Asked the same question this week at a sports bar, Bob Stano, an engineer and a hunter, cradled his chin for a long minute.
“I really do like Barack Obama,” Mr. Stano said, mentioning Mr. Obama before anyone else. “Except for his politics, he seems like a good thing for the country.”
“But the Second Amendment is too important to me,” Mr. Stano said. “I just won’t vote for him.”
Americans have a long tradition of voting against candidates rather than for them. But in the first presidential campaign with an African-American as a serious contender, there may be a new gyration in the way voters think, the need to explain the vote against the candidate who is black.
“I don’t say this because he’s black, but the guy just seems arrogant to me, the way he expects things to go his way,” said Harry Brobst, a truck driver who had never registered to vote until this year.
Mr. Brobst said he would vote in the primary “not so much for,” but against.

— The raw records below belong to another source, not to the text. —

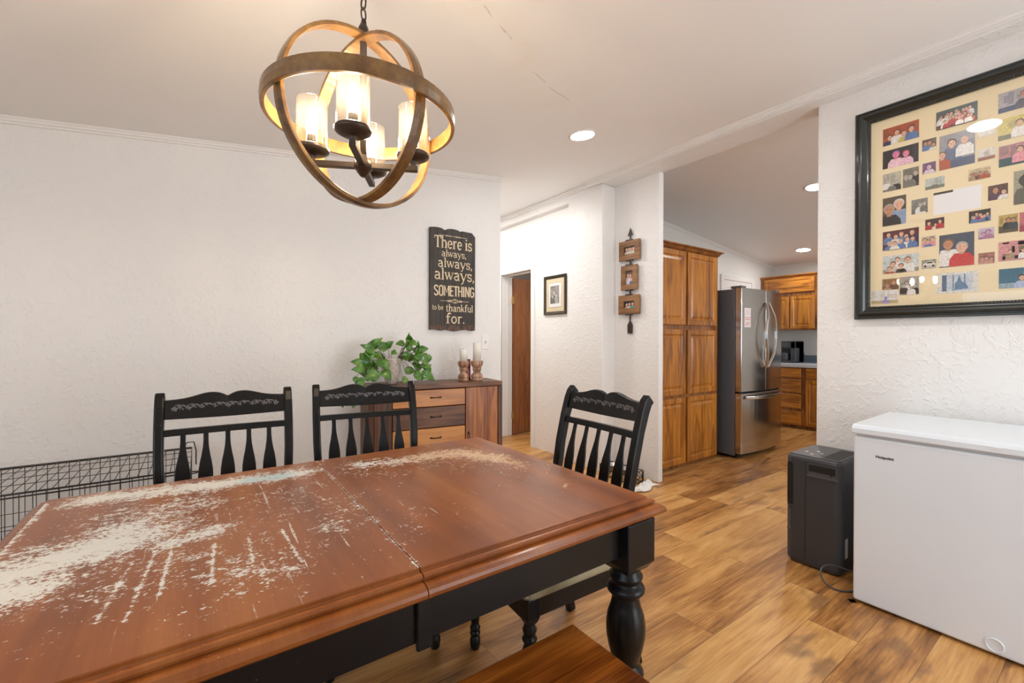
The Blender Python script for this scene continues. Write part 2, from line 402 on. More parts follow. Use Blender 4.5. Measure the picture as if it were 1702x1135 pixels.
# ------------------------------------------------------------------ mesh helper
class MB:
    def __init__(s, xf=None): s.bm = bmesh.new(); s.xf = xf
    def v(s, p):
        p = Vector(p)
        return s.bm.verts.new(s.xf @ p if s.xf else p)
    def f(s, vs, smooth=False):
        try:
            fc = s.bm.faces.new(vs); fc.smooth = smooth; return fc
        except ValueError: return None
    def hexa(s, c):
        vs = [s.v(p) for p in c]
        for q in ((0, 3, 2, 1), (4, 5, 6, 7), (0, 1, 5, 4), (1, 2, 6, 5), (2, 3, 7, 6), (3, 0, 4, 7)): s.f([vs[i] for i in q])
        return s
    def box(s, x0, x1, y0, y1, z0, z1):
        return s.hexa([(x0, y0, z0), (x1, y0, z0), (x1, y1, z0), (x0, y1, z0), (x0, y0, z1), (x1, y0, z1), (x1, y1, z1), (x0, y1, z1)])
    def prism(s, poly, d0, d1, plane='xy'):
        mp = {'xy': lambda a, b, d: (a, b, d), 'xz': lambda a, b, d: (a, d, b), 'yz': lambda a, b, d: (d, a, b)}[plane]
        A = [s.v(mp(a, b, d0)) for a, b in poly]; B = [s.v(mp(a, b, d1)) for a, b in poly]
        n = len(poly)
        s.f(A[::-1]); s.f(B)
        for i in range(n): s.f([A[i], A[(i + 1) % n], B[(i + 1) % n], B[i]])
        return s
    def loft(s, rings, closed=True, caps=True, smooth=False):
        R = [[s.v(p) for p in r] for r in rings]
        n = len(R[0])
        for a, b in zip(R, R[1:]):
            for i in range(n if closed else n - 1):
                s.f([a[i], a[(i + 1) % n], b[(i + 1) % n], b[i]], smooth)
        if caps and closed:
            s.f(R[0][::-1]); s.f(R[-1])
        return s
    def lathe(s, prof, c=(0, 0), n=20, smooth=True, caps=True, sx=1., sy=1.):
        rings = [[(c[0] + r * sx * math.cos(2 * PI * i / n), c[1] + r * sy * math.sin(2 * PI * i / n), z) for i in range(n)] for r, z in prof]
        return s.loft(rings, True, caps, smooth)
    def tube(s, pts, r, n=8, closed=False, smooth=True):
        pts = [Vector(p) for p in pts]; N = len(pts); rings = []
        up = Vector((0, 0, 1)); prev = None
        for i, p in enumerate(pts):
            if closed: d = pts[(i + 1) % N] - pts[i - 1]
            else: d = pts[min(i + 1, N - 1)] - pts[max(i - 1, 0)]
            d.normalize()
            if prev is None:
                a = up if abs(d.z) < .95 else Vector((1, 0, 0)); u = d.cross(a).normalized()
            else: u = (prev - d * prev.dot(d)).normalized()
            prev = u; w = d.cross(u)
            rr = r[i] if isinstance(r, (list, tuple)) else r
            rings.append([p + u * (rr * math.cos(2 * PI * k / n)) + w * (rr * math.sin(2 * PI * k / n)) for k in range(n)])
        if closed: rings.append(rings[0]); return s.loft(rings, True, False, smooth)
        return s.loft(rings, True, True, smooth)
    def strip(s, pts, w, h, up=(0, 0, 1)):
        """rectangular bar along a polyline"""
        up = Vector(up); pts = [Vector(p) for p in pts]; rings = []
        for i, p in enumerate(pts):
            d = (pts[min(i + 1, len(pts) - 1)] - pts[max(i - 1, 0)]).normalized()
            u = d.cross(up).normalized(); q = u.cross(d)
            rings.append([p - u * w / 2 - q * h / 2, p + u * w / 2 - q * h / 2, p + u * w / 2 + q * h / 2, p - u * w / 2 + q * h / 2])
        return s.loft(rings)
    def rects(s, w, h, prof, cap=True):
        """concentric rectangles in local xz facing -y: prof = (inset, y)"""
        rings = []
        for i, y in prof:
            rings.append([(i, y, i), (w - i, y, i), (w - i, y, h - i), (i, y, h - i)])
        R = [[s.v(p) for p in r] for r in rings]
        for a, b in zip(R, R[1:]):
            for k in range(4): s.f([a[k], a[(k + 1) % 4], b[(k + 1) % 4], b[k]])
        if cap: s.f(R[-1])
        return s
    def ball(s, c, r, n=10, m=6, sc=(1, 1, 1)):
        prof = [(max(1e-4, math.sin(PI * i / m)), -math.cos(PI * i / m)) for i in range(m + 1)]
        rings = [[(c[0] + r * sc[0] * a * math.cos(2 * PI * k / n), c[1] + r * sc[1] * a * math.sin(2 * PI * k / n), c[2] + r * sc[2] * z) for k in range(n)] for a, z in prof]
        return s.loft(rings, True, True, True)
    def build(s, name, mat, parent=None, bevel=0., seg=2, world=False, angle=40):
        me = bpy.data.meshes.new(name)
        bmesh.ops.recalc_face_normals(s.bm, faces=s.bm.faces)
        if world and parent is not None:
            bmesh.ops.translate(s.bm, verts=s.bm.verts, vec=-world_loc(parent))
        s.bm.to_mesh(me); s.bm.free()
        o = bpy.data.objects.new(name, me); COL.objects.link(o)
        for m in (mat if isinstance(mat, (list, tuple)) else [mat]): me.materials.append(m)
        if parent is not None: o.parent = parent
        if bevel:
            b = o.modifiers.new('bevel', 'BEVEL'); b.width = bevel; b.segments = seg; b.limit_method = 'ANGLE'; b.angle_limit = rad(angle)
        return o

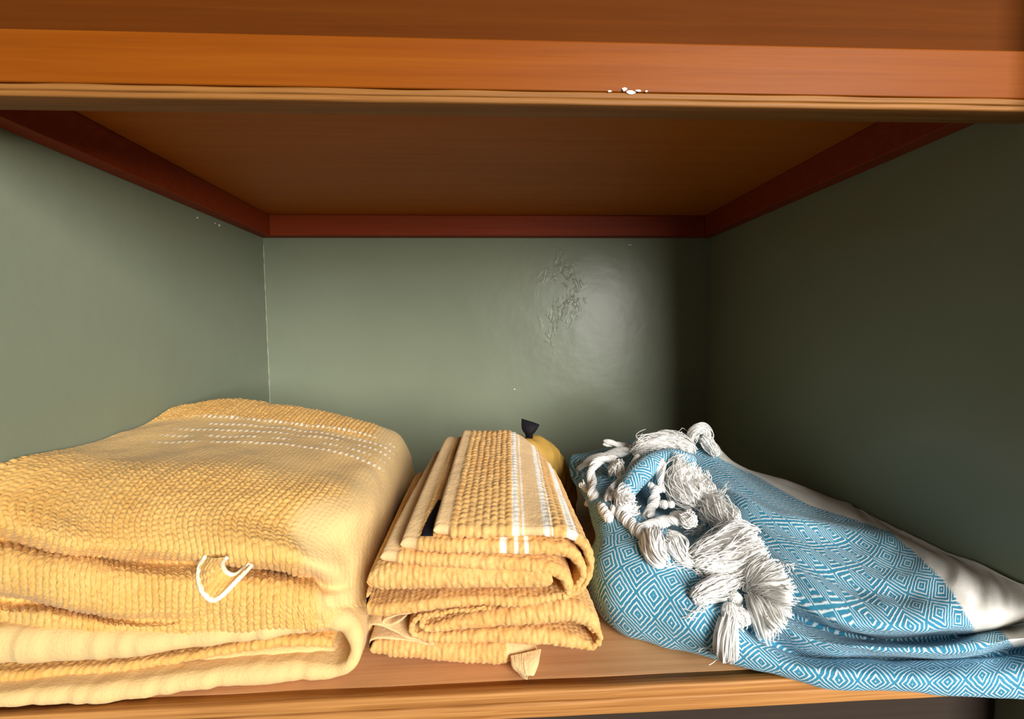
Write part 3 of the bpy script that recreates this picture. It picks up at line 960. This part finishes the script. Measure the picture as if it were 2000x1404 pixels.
cl = adopt(grid_mesh('woven_cloth', G, WEAVE, None, attrs={'white': dmask}, uv=np.stack([Ua, Va], -1)), tw)
CL = bvh_of(cl)

# rolled edge of the throw at the upper left, over a dark hollow
rp = [(1348, 902, .545, 34), (1312, 896, .535, 40), (1275, 905, .52, 42), (1248, 926, .505, 42), (1228, 952, .495, 38), (1214, 975, .49, 30)]
C = np.array([list(P(a, b, d)) + [t * d * DS / F / 2] for a, b, d, t in rp])
C = cr(C, np.linspace(0, len(C) - 1, 160))
T_, N_, B_ = frames(C[:, :3])
a_ = np.linspace(0, 2 * PI, 48, endpoint=False)
G = C[:, None, :3] + C[:, None, 3:4] * (np.cos(a_)[None, :, None] * N_[:, None] + np.sin(a_)[None, :, None] * B_[:, None])
s_ = np.concatenate([[0], np.cumsum(np.linalg.norm(np.diff(C[:, :3], axis=0), axis=1))])
UV = np.stack(np.broadcast_arrays(s_[:, None], (a_ * 0.011)[None, :]), -1)
adopt(grid_mesh('rolled_edge', G, WEAVE, None, close_v=True, attrs={'white': np.zeros((160, 48))}, uv=UV), tw)


# ------------------------------------------------------------------ fringe
class Bag:
    def __init__(self):
        self.V, self.Q, self.n = [], [], 0

    def tube(self, C, r_, ns=5):
        T_, N_, B_ = frames(C)
        a = np.linspace(0, 2 * PI, ns, endpoint=False)
        r_ = np.broadcast_to(r_, (len(C),))
        G = C[:, None] + r_[:, None, None] * (np.cos(a)[None, :, None] * N_[:, None] + np.sin(a)[None, :, None] * B_[:, None])
        m = len(C)
        idx = np.arange(m * ns).reshape(m, ns) + self.n
        idx = np.concatenate([idx, idx[:, :1]], 1)
        q = np.stack([idx[:-1, :-1], idx[:-1, 1:], idx[1:, 1:], idx[1:, :-1]], -1).reshape(-1, 4)
        self.V.append(G.reshape(-1, 3))
        self.Q.append(q)
        self.n += m * ns

    def build(self, name, mat, parent):
        V = np.concatenate(self.V)
        q = np.concatenate(self.Q)
        me = bpy.data.meshes.new(name)
        nf = len(q)
        me.vertices.add(len(V))
        me.vertices.foreach_set('co', V.reshape(-1).astype(np.float32))
        me.loops.add(nf * 4)
        me.loops.foreach_set('vertex_index', q.reshape(-1).astype(np.int32))
        me.polygons.add(nf)
        me.polygons.foreach_set('loop_start', np.arange(0, nf * 4, 4, dtype=np.int32))
        me.polygons.foreach_set('loop_total', np.full(nf, 4, dtype=np.int32))
        me.update(calc_edges=True)
        return adopt(finish(name, me, mat, None, True), parent)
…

People are not shy about dismissing out of hand Senator Hillary Rodham Clinton of New York for her supposed untrustworthiness or Senator John McCain of Arizona for what is described as his “100 years” approach to the Iraq war.
But when dismissing Mr. Obama, voters in this former steel center, whatever their racial feelings, seem almost compelled to list their reasons, if only to pre-empt the unspoken race question.

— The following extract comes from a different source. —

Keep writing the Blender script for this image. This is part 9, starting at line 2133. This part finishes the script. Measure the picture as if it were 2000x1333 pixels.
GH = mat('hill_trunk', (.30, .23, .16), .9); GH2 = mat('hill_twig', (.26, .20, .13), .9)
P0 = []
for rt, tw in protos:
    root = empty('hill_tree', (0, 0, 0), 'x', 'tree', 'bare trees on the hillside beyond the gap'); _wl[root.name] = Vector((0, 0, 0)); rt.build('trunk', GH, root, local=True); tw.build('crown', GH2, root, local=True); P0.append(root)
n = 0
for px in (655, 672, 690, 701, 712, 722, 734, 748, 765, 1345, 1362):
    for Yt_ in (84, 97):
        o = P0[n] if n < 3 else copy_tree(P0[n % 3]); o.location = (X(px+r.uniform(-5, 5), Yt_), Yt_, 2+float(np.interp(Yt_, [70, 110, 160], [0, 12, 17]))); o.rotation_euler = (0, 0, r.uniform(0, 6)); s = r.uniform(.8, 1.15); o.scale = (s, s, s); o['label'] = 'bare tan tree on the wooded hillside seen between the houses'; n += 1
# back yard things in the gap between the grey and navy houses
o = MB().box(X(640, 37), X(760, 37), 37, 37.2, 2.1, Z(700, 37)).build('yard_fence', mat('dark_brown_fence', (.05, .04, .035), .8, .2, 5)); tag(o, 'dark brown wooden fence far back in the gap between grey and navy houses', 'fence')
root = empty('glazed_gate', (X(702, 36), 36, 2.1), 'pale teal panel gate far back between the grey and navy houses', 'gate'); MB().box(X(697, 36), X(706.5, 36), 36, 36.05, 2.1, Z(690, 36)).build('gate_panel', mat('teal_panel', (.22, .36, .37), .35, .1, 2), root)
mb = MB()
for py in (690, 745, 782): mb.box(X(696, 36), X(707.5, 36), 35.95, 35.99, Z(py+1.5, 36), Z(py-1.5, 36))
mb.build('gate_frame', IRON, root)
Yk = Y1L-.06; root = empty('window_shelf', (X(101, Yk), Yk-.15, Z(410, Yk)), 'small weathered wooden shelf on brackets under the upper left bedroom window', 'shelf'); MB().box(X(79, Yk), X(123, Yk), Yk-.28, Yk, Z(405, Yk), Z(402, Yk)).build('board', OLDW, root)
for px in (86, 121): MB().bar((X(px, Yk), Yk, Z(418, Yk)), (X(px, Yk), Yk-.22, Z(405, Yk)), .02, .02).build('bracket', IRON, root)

Because he voted “present” too often as an Illinois state senator. Because he speaks very well, but has not talked about reviving the coal industry. Because he would not command the respect of the military. Because there is something unsettling about his perfect calm, they say.

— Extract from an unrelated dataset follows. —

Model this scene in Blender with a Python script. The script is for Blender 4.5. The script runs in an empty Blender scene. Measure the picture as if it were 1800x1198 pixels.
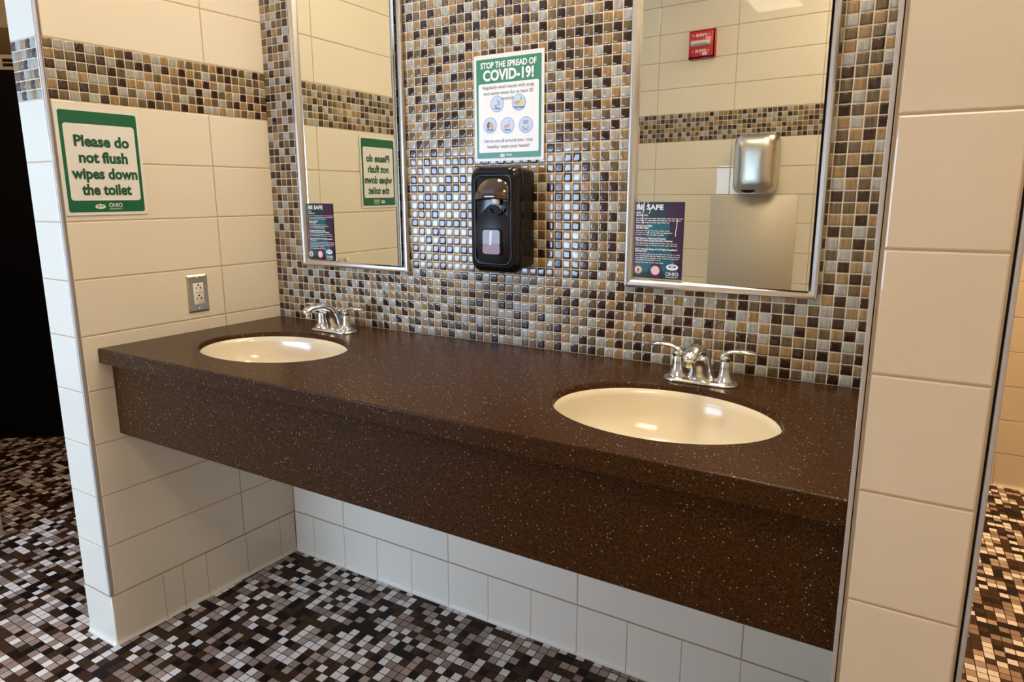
import bpy, bmesh, math, random
from mathutils import Matrix, Vector
random.seed(7)
# All lengths below are in tile courses (one 6 inch tile course with its joint = 0.154 m);
# everything is brought to metres at the very end.
S = 0.154
P = 0.15903          # mosaic pitch
ZC = 5.762           # worktop height
W = 73 * P           # alcove width
D = 4.144            # alcove depth
SK = 0.0869          # the left wing wall stands slightly out of square
H = 17.5             # ceiling height
COL = bpy.context.scene.collection

# ------------------------------------------------------------------ materials
def mat(name, color=(.8, .8, .8), rough=.5, metal=0., coat=0., coat_rough=.05, spec=.5, emis=None, estr=0.):
    m = bpy.data.materials.new(name); m.use_nodes = True
    b = m.node_tree.nodes['Principled BSDF']
    b.inputs['Base Color'].default_value = (*color, 1)
    b.inputs['Roughness'].default_value = rough
    b.inputs['Metallic'].default_value = metal
    b.inputs['Coat Weight'].default_value = coat
    b.inputs['Coat Roughness'].default_value = coat_rough
    b.inputs['Specular IOR Level'].default_value = spec
    if emis:
        b.inputs['Emission Color'].default_value = (*emis, 1)
        b.inputs['Emission Strength'].default_value = estr
    return m
def nodes(m): return m.node_tree.nodes, m.node_tree.links, m.node_tree.nodes['Principled BSDF']
def srgb(r, g, b):
    f = lambda c: (c / 255 / 12.92) if c / 255 <= .04045 else ((c / 255 + .055) / 1.055) ** 2.4
    return (f(r), f(g), f(b))
def noise_color(m, c1, c2, scale, detail=2., stretch=(1, 1, 1), lo=.35, hi=.65):
    N, L, b = nodes(m)
    tc = N.new('ShaderNodeTexCoord'); mp = N.new('ShaderNodeMapping'); mp.inputs['Scale'].default_value = stretch
    nz = N.new('ShaderNodeTexNoise'); nz.inputs['Scale'].default_value = scale; nz.inputs['Detail'].default_value = detail
    cr = N.new('ShaderNodeValToRGB'); cr.color_ramp.elements[0].position = lo; cr.color_ramp.elements[1].position = hi
    cr.color_ramp.elements[0].color = (*c1, 1); cr.color_ramp.elements[1].color = (*c2, 1)
    L.new(tc.outputs['Object'], mp.inputs[0]); L.new(mp.outputs[0], nz.inputs['Vector']); L.new(nz.outputs['Fac'], cr.inputs[0])
    L.new(cr.outputs[0], b.inputs['Base Color'])
    return nz
def bump(m, scale, strength, dist=.001, stretch=(1, 1, 1)):
    N, L, b = nodes(m)
    tc = N.new('ShaderNodeTexCoord'); mp = N.new('ShaderNodeMapping'); mp.inputs['Scale'].default_value = stretch
    nz = N.new('ShaderNodeTexNoise'); nz.inputs['Scale'].default_value = scale
    bp = N.new('ShaderNodeBump'); bp.inputs['Strength'].default_value = strength; bp.inputs['Distance'].default_value = dist
    L.new(tc.outputs['Object'], mp.inputs[0]); L.new(mp.outputs[0], nz.inputs['Vector'])
    L.new(nz.outputs['Fac'], bp.inputs['Height']); L.new(bp.outputs[0], b.inputs['Normal'])

M = {}
M['tile'] = mat('cream_glazed_tile', (.80, .735, .62), .32, spec=.3, coat=.6, coat_rough=.012)
noise_color(M['tile'], (.79, .705, .555), (.83, .75, .61), 1.2)
bump(M['tile'], 9, .12, .002)
M['tgrout'] = mat('tan_wall_grout', (.55, .40, .26), .85)
M['glass0'] = mat('dark_brown_glass_tile', (.055, .022, .012), .12, spec=.25, coat=.8, coat_rough=.03)
M['glass1'] = mat('olive_brown_glass_tile', (.20, .135, .075), .12, spec=.25, coat=.8, coat_rough=.03)
M['glass2'] = mat('amber_glass_tile', (.40, .25, .115), .12, spec=.25, coat=.8, coat_rough=.03)
M['glass3'] = mat('pale_grey_glass_tile', (.42, .41, .355), .12, spec=.25, coat=.8, coat_rough=.03)
for k, (a, b_) in {'glass0': ((.020, .007, .004), (.040, .015, .007)), 'glass1': ((.095, .064, .033), (.155, .108, .058)),
                   'glass2': ((.24, .150, .062), (.35, .225, .105)), 'glass3': ((.30, .29, .245), (.42, .41, .36))}.items():
    noise_color(M[k], a, b_, 60, 1., (3, 3, .35))
M['mgrout'] = mat('cream_mosaic_grout', (.74, .62, .46), .8)
M['caulk'] = mat('white_caulk', (.75, .70, .62), .5)
M['trim'] = mat('satin_aluminium_trim', (.56, .55, .57), .5, .25)
M['plaster'] = mat('cream_painted_plaster', (.62, .55, .44), .7)
M['ceiling'] = mat('white_ceiling_panel', (.78, .75, .70), .9)
bump(M['ceiling'], 200, .4, .001)
M['mirror'] = mat('mirror_silvering', (.90, .925, .86), .0, 1.)
M['steel'] = mat('brushed_stainless', (.62, .585, .54), .30, 1.)
bump(M['steel'], 40, .12, .0005, (1, 1, 30))
M['steelh'] = mat('satin_stainless_panel', (.60, .53, .42), .5, .35)
M['chrome'] = mat('polished_chrome', (.72, .71, .69), .16, 1.)
M['chromed'] = mat('dark_seal_ring', (.05, .05, .05), .35, .3)
M['porcelain'] = mat('biscuit_porcelain', (.76, .67, .50), .16, coat=.4)
M['black'] = mat('glossy_black_plastic', (.004, .0035, .0035), .14, spec=.4)
M['blacks'] = mat('satin_black_plastic', (.005, .0045, .0045), .34, spec=.35)
M['smoke'] = mat('smoky_brown_plastic', (.045, .026, .014), .06, coat=1.)
M['hole'] = mat('black_opening', (.004, .004, .004), .9)
M['whitep'] = mat('white_plastic', (.72, .70, .66), .35)
M['ivory'] = mat('ivory_plastic', (.80, .74, .60), .3)
M['greyclear'] = mat('clear_grey_bottle', (.22, .22, .23), .3)
M['redsoap'] = mat('red_brown_soap', (.24, .05, .04), .3)
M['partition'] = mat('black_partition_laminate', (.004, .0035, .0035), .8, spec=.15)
M['duct'] = mat('brown_beam_paint', (.16, .10, .055), .7)
M['paper'] = mat('white_paper_laminate', (.80, .77, .72), .3)
M['green'] = mat('green_print', srgb(12, 98, 62), .32)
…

“Everyone seems to think of him as the answer to all the problems facing the country, but I just don’t think Obama is the answer,” Janine Koutsky said when asked for her reading of the contenders in the grandstand at Legion Keener Park, watching her son play on the high school baseball team.
Latrobe was selected last week for its blue-collar “cred” as the backdrop for the announcement by Senator Bob Casey of Pennsylvania of his endorsement of Mr. Obama. But it is hard to tell what any group of voters here truly thinks.
Polls show Mr. Obama gaining on Mrs. Clinton among likely Democratic voters in the state, including whites.
At a public forum on March 28 in neighboring Greensburg, where he began a weeklong bus tour, Mr. Obama packed the Hempfield Area High School gym.
As everywhere, including on a radio dial that is wall to wall throughout the Pennsylvania interior with conservative talk show hosts like Rush Limbaugh and Sean Hannity, race and gender questions are almost never directly addressed when voters are asked about their preferences.
Deb Friedline, an insurance agent here, said Mrs. Clinton was too likely to make decisions based on emotion, but when asked if that was because the senator is a woman, Ms. Friedline said, “No, I honestly don’t think of her as a woman.”
Gail Delsordo, who said she would vote for Mr. McCain, added: “I don’t see Obama as a ‘color,’ but I do think he needs to get away from mimicking Dr. Martin Luther King. I’m not degrading Dr. King. I liked what he stood for, and it’s a shame what happened to him. But Obama needs to be his own person.”
In a place like Latrobe, which the census says is 99 percent white, the race issue is almost an unexplored country that people visit like tourists with a phrase book. Driving past abandoned steel mills and a brewery and through a neatly swept downtown where tulips have sprouted along the 19th-century railroad line that spawned the city, diversity is mainly in the exterior paint of the residential bungalows.
“When I worked in the steel mill, there were always a few guys who were black,” Robert Bradish said. “But you wouldn’t even know they were black, we got along so well.”
Mr. Bradish said he would vote for Mr. Obama.
Latrobe is probably best known as the birthplace of Rolling Rock beer. The label was sold to Anheuser-Busch, and brewing was moved in 2006 to Newark.
A new company came in that employs fewer people, mostly at lower wages.
“I’m making $5 an hour less than I did before,” said Rick Musick, who parked his truck outside the brewery just before the 5 p.m. shift.
Like almost everyone interviewed in Latrobe, Mr. Musick said he was worried about the economy, health care and the price of gasoline.
He said he did not “know what to make of Obama.” Mr. Musick said he had liked the senator but then decided that he did not “for a bunch of reasons.”
“It’s not about race,” he added. “It’s about a feeling I have.”
Mr. Musick checked his watch, beep-locked his truck and walked across a mostly empty employee parking lot.